Probably Guichardot sale, Paris, 7 July 1875, lot 186
Probably Comte A. Marquet de Vasselot, sale, Paris, 1891 lot 167;
with C.G. Boerner, Dusseldorf, Neue Lagerliste 38, 1964, cat. 73;
Kurt Meissner (1909-2004), Zürich (L.4665);
sale, Amsterdam, Sotheby’s, 15 November 1995, lot 69
Antwerp, Rubenshuis and Rotterdam, Museum Boymans-van Beuningen, Tekeningen van Jacob Jordaens, 1966-67, cat. 79; 
Zurich, Kunsthaus, Handzeichnungen alter Meister aus Schweizer Privatbesitz, 1967, cat. 146;
Stanford University, Stanford Art Gallery, The Detroit Institute of Arts, and Finch College Museum of Art, New York, Old Master Drawings from the Collection of Kurt Meissner, 1969-70, cat. 57, illus.;
Norwich, Castle Museum, The Northern Eye, 1987 (catalogue unnumbered).

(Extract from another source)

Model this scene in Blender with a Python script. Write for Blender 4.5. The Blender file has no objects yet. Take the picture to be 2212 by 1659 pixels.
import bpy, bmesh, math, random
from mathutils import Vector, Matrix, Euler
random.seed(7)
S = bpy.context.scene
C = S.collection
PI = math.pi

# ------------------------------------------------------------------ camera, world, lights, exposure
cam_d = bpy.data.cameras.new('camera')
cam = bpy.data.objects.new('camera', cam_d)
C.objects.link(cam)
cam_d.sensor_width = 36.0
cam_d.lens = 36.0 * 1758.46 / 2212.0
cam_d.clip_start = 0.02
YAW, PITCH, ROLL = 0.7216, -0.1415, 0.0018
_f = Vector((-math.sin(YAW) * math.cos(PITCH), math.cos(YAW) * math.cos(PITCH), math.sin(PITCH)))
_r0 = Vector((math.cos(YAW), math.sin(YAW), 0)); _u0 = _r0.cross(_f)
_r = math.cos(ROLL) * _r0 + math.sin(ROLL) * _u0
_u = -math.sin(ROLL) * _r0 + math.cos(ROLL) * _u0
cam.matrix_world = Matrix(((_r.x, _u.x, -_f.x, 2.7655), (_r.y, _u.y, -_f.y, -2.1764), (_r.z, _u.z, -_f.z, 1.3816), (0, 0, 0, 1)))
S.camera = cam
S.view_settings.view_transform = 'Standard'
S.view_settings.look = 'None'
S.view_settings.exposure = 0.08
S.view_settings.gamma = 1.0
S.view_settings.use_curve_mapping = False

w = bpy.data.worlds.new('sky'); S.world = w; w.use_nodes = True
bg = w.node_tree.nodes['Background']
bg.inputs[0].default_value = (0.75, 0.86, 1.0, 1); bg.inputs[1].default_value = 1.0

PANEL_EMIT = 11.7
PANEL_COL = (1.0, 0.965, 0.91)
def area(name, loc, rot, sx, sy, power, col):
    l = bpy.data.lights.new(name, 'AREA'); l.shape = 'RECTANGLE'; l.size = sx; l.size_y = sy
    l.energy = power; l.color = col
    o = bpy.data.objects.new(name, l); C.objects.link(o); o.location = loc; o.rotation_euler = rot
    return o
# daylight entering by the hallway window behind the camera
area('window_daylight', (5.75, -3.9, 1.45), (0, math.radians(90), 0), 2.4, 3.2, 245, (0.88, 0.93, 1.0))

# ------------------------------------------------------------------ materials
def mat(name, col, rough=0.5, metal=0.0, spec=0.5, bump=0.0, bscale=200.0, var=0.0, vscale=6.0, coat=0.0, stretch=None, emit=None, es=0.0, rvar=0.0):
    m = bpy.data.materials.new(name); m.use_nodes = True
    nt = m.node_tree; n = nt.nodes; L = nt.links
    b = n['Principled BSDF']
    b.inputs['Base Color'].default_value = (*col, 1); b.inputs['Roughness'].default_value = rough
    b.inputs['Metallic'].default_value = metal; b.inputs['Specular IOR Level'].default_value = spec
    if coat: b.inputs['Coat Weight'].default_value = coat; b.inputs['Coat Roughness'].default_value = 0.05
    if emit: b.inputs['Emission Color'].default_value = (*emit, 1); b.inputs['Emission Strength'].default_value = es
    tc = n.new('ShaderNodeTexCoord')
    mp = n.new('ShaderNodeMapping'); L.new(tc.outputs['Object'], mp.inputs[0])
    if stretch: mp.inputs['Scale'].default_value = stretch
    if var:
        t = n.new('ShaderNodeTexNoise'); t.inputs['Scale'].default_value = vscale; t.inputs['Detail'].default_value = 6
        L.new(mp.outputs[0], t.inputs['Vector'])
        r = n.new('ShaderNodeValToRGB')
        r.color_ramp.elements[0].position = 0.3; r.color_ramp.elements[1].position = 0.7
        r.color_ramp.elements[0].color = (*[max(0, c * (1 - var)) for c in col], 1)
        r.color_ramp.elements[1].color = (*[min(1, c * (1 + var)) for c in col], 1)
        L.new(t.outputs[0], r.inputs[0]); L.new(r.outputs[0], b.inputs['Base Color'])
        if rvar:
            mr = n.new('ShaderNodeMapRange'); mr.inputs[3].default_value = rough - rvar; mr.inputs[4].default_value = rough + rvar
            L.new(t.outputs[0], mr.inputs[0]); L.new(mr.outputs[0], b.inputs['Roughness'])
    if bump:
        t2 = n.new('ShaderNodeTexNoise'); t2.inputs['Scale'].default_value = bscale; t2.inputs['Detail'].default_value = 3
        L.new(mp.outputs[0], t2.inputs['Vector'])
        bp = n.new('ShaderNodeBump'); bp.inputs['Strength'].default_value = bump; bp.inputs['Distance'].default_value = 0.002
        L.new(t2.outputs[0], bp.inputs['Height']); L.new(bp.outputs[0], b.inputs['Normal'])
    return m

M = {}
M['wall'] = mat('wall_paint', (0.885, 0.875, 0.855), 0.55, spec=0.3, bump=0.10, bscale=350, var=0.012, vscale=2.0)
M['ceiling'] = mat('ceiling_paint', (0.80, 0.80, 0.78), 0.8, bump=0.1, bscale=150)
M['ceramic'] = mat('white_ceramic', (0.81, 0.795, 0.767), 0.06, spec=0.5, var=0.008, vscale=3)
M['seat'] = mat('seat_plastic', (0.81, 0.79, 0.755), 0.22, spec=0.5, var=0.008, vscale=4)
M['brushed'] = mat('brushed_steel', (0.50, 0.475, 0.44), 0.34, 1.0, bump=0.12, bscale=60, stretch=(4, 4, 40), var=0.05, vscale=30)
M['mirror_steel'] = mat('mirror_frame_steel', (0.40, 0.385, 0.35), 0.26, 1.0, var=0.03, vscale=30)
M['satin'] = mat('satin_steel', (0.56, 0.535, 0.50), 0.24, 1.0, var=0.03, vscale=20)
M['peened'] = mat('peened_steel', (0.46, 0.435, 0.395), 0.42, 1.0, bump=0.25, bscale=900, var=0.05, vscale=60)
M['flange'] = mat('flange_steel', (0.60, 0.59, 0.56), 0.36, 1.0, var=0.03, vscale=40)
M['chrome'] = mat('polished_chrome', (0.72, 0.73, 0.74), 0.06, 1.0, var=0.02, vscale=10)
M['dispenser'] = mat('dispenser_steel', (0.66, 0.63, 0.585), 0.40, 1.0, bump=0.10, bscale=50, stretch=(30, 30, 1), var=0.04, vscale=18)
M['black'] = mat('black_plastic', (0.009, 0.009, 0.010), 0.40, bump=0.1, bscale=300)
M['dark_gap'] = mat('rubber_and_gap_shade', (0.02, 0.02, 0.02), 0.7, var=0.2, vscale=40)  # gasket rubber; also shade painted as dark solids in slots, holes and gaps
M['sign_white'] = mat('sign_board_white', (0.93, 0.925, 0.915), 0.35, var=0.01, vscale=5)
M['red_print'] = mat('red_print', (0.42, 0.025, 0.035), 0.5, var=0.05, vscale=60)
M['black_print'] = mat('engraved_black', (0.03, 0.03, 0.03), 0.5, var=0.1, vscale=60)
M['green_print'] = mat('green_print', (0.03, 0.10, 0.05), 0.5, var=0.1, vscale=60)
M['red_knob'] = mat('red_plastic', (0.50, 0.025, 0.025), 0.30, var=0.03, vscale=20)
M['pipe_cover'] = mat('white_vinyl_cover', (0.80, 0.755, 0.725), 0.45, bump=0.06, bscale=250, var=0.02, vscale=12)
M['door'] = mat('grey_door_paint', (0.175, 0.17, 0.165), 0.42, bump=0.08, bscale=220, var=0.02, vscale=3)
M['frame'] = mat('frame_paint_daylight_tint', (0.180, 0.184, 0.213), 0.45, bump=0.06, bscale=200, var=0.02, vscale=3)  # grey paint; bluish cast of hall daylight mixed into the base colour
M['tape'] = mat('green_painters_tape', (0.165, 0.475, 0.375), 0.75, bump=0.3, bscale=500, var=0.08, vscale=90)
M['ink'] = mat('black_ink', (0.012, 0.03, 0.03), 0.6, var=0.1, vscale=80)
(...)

H. Mireur, Dictionnaire des ventes d'art, IV, Paris 1911, p. 83;
R.-A. d'Hulst, Jordaens Drawings, London 1974, vol. I, p. 288, no. A201, vol. III, fig. 216

Scenes of carousing and merrymaking constitute a significant proportion of Jordaens's works, but these are usually representations of specific popular festivities such as Twelfth Night, or of well-known proverbs such as 'As the Old Sang, so the Young Pipe'. Although this drawing may have been made purely as an amusing genre scene, it is also possible that it represents the rather more obscure proverb, 'Musica Recreat Cor Hominis', which is known to have been the subject of a tapestry, woven in 1666 by Hendrik Rydams and Everaard Leyniers, after a design by Jordaens, for Leopold I of Austria. Apart from the absence of watercolor, it is stylistically comparable with the great modello depicting Twelfth Night ('The King Drinks'), in Antwerp,1 and should therefore also be dated circa 1640.